松本監督がインスパイアされた「アポロンの地獄」、SNAKEPIPEも観てみようかな?

「薔薇の葬列」では、突然関係のない映像が差し込まれることがある。
左は全裸の男性が後ろを向いて立っているシーンで、一人だけ白い薔薇をはさんでいるんだよね。
予告なしに度々挿入される映像だけど、一人だけ「薔薇の世界」の住人ということが良く分かる。
ほんの数秒だけのイメージだけど、強い印象を残すよ。

ゲイバー「ジュネ」で働く同僚達。
右の和服を着ているのが「ジュネ」のママ「レダ」で、どうやら本当にゲイバーで働いている方だったみたい。
映画の中でゲイの方にインタビューするドキュメンタリーも入り、演技とリアルの区別がつかなくなるところも斬新!
薬でラリってる人のインタビューもあって、本物に見えるんだけど実際はどうだったんだろう?

ゲイバーを舞台に悲劇が進行しているかと思いきや、笑いの要素もあるんだよね。
ピーターことエディとレダの喧嘩のシーン。
漫画みたいに吹き出しを入れた言葉での言い争いの後、取っ組み合いになる。
このシーンが早回しになって、非常にコミカルだよ。
スタンリー・キューブリック監督の「時計じかけのオレンジ(原題:A Clockwork Orange 1971年)」に影響を与えたというのは、この早回しのシーンかな?
そしてエディもレダの喧嘩がプロレスみたいになっていて、これにも笑ってしまうよ。
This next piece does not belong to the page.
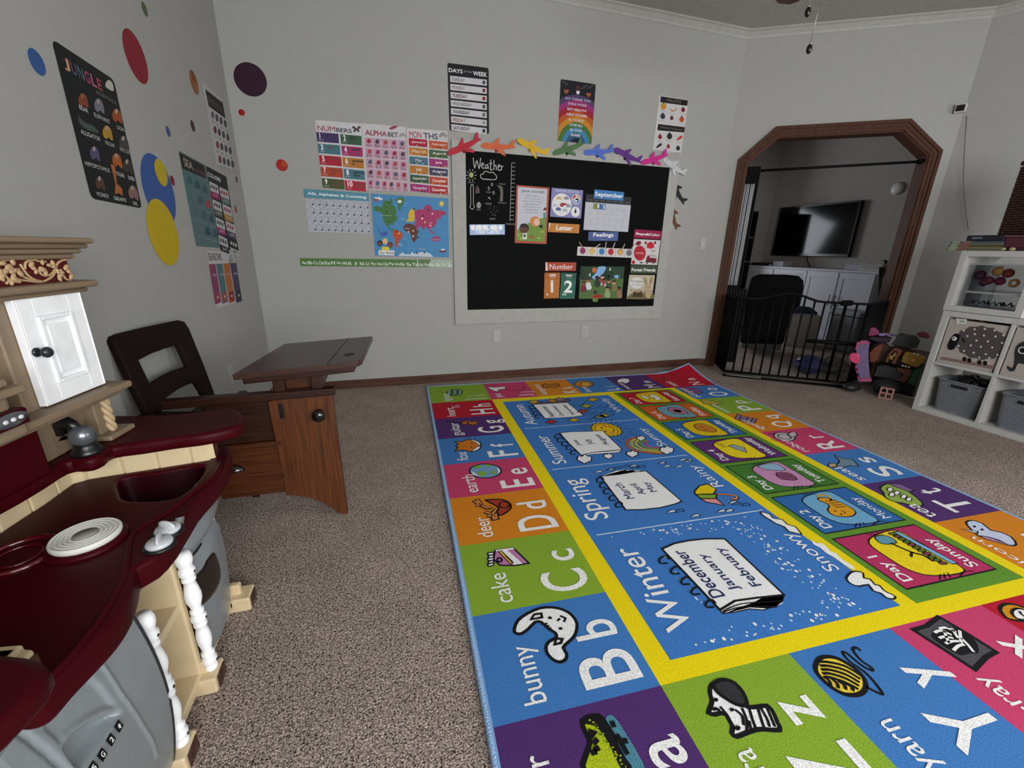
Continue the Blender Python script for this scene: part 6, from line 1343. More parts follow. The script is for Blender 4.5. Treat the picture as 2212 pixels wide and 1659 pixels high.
# x-ray
r.shape(r.Q([(1560, 710), (1745, 820), (1925, 935), (1860, 970), (1785, 1050), (1620, 940), (1395, 795), (1480, 770)]), '48484e', 2, BK_, .012)
r.shape(r.Q([(1510, 830), (1560, 790), (1640, 775), (1700, 800), (1760, 830), (1805, 890), (1810, 945), (1760, 945), (1700, 960), (1640, 930), (1560, 880)]), BK_, 4, None, sm=2)
for pts in ([(1530, 815), (1570, 800), (1640, 830)], [(1560, 850), (1590, 840), (1650, 850)], [(1600, 885), (1640, 870), (1690, 870)], [(1650, 930), (1680, 900), (1720, 890)], [(1560, 790), (1600, 782), (1670, 810)], [(1640, 785), (1680, 850)], [(1690, 800), (1700, 880)], [(1780, 940), (1740, 890), (1700, 850)], [(1590, 800), (1620, 880)]): r.line(smooth(r.Q(pts), 2, False), .008, WH_, 6)
# watch
r.shape(r.Q([(1950, 660), (1975, 630), (2030, 628), (2090, 645), (2150, 665), (2200, 720), (2160, 735), (2060, 735), (1990, 715)]), 'c88a10', 2, BK_, .009, sm=2)
r.shape(r.Q(circ(2085, 695, 60, 34, 16, rot=.3)), WH_, 4, BK_, .007); r.line(r.Q([(2085, 695), (2110, 712)]), .007, BK_, 6); r.line(r.Q([(2085, 695), (2075, 676)]), .006, BK_, 6)
# alligator
r.cf = cC
r.shape(r.Q([(910, 1385), (960, 1355), (1020, 1350), (1055, 1390), (1100, 1460), (1130, 1540), (1170, 1620), (1210, 1720), (930, 1720), (935, 1600), (960, 1520), (930, 1450)]), 'a8b818', 2, BK_, .012, sm=2)
r.shape(r.Q([(1060, 1370), (1090, 1340), (1130, 1370), (1200, 1480), (1260, 1580), (1320, 1720), (1220, 1720), (1170, 1600), (1100, 1470)]), '4a8294', 2, None, sm=2)
r.shape(r.Q([(915, 1395), (945, 1360), (1010, 1345), (1050, 1380), (1100, 1450), (1150, 1560), (1190, 1700), (1165, 1700), (1110, 1590), (1060, 1490), (1000, 1420), (950, 1405)]), BK_, 4, None, sm=2)
random.seed(2)
for k in range(26): t = k/26; x, y = lerp(960, 1165, t)+random.uniform(-12, 22), lerp(1380, 1660, t)+random.uniform(-14, 14); r.poly(r.Q(circ(x, y, 8, 6, 7)), 'a8b818', 6)
for pts in ([(950, 1450), (985, 1460), (960, 1490)], [(980, 1530), (1010, 1500)], [(965, 1590), (1005, 1580)], [(985, 1570), (1020, 1555)], [(1100, 1385), (1115, 1425)], [(1180, 1495), (1190, 1530)], [(1130, 1470), (1200, 1600)]): r.line(r.Q(pts), .012, BK_, 6)
r.cf = None
def curl(p):
    x, y, z = p; d = math.hypot(max(0, x-(RL-.42)), max(0, .30-y)); k = max(0, (x-(RL-.40))/.40)*max(0, (.30-y)/.30)
    return (x, y, z+.09*k**1.5)
rug = r.build('alphabet_rug', deform=curl)
setp(MB().tube([RM @ Vector(curl((x, y, .0075))) for x, y in EDG], .0075, 8, closed=True).build('edge_binding', mat('8fb0d8', 1.0, .9, bump=.6, bscale=200)), rug)
tag(rug, 'colourful alphabet, seasons and weekdays rug with yellow bands lying on the carpet', 'rug')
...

(笑)

エディの友人達はアングラ映画を作っていて、その映像が流れるシーンがある。
1分程度の短い実験映画なんだけど、この映像がとても面白いんだよね!
まるでサブリミナルのように、1秒に満たないほどの間にイメージ画像が何カットも挿入される。
その一部を画像にしてみたよ。
ゲバラと呼ばれるヒゲの男やルーベンスの「メデゥーサの首」、皮膚をツギハギにされた男など、不気味な画像が含まれる。
エディ(ピーター)の映像は、性と死なのかな。
インパクトのある前衛映画でSNAKEPIPEは大好き!(笑)
4畳半くらいの狭い一室に、7,8人の若者が集まって騒いでいるのは、いかにも60年代の雰囲気だよね。
この時20歳だったとしたら、現在75歳くらいかな。
みなさん、今は何をやってるんだろうね?

エディが通りすがりの男に言い寄られて、逃げたのが地下の画廊。
いくら男がしつこくても、地下までは追いかけてこない。
そこで開催されていた展覧会が「池田龍雄展」。
かなりアヴァンギャルドな作品なんだよね。
まるで妖怪の「百目」ように見えてしまうのは「巨人」という1956年の作品。
複数の目は、一個人のものなのか集合体として表現しているのか。
池田龍雄は岡本太郎や花田清輝らの「アヴァンギャルド芸術研究会」に参加していた経歴があるという。
カルト映画の中で紹介されるのに、ふさわしいアーティストだよ。
作品は国立近代美術館にも所蔵されているらしいので、目にしていたかもしれないね。

写真家の秋山庄太郎やデザイナーの粟津潔、映画評論家の淀川長治らがカメオ出演したり、映画の美術を担当したのが朝倉摂だったり、当時の最先端を行く著名人にも支持された映画だったことが分かる。
先にも書いたように、カットバックやフラッシュバックを多用する映像は実験的で、50年以上経った今でも新鮮に映る。
ゲイの世界を描く異色作というだけでも話題になるけれど、映画の一番の見どころはピーターの魅力だと思う。
様々な衣装や髪型で少女のようだったり妖艶なマダムのように見えるピーター。
ラストシーンの壮絶なシーンでも、まるで人形のような美しさなんだよね。

「薔薇の葬列」を一番最初に観たのは、2019年2月に書いた「ふたりのイエスタデイ chapter16 /The Monochrome set」にも登場したIさんに連れられて行った映画館。
場所はどこだったか覚えていない。
あれから何十年(?)経ったのか分からないけれど、何度観ても大好きな映画だよ。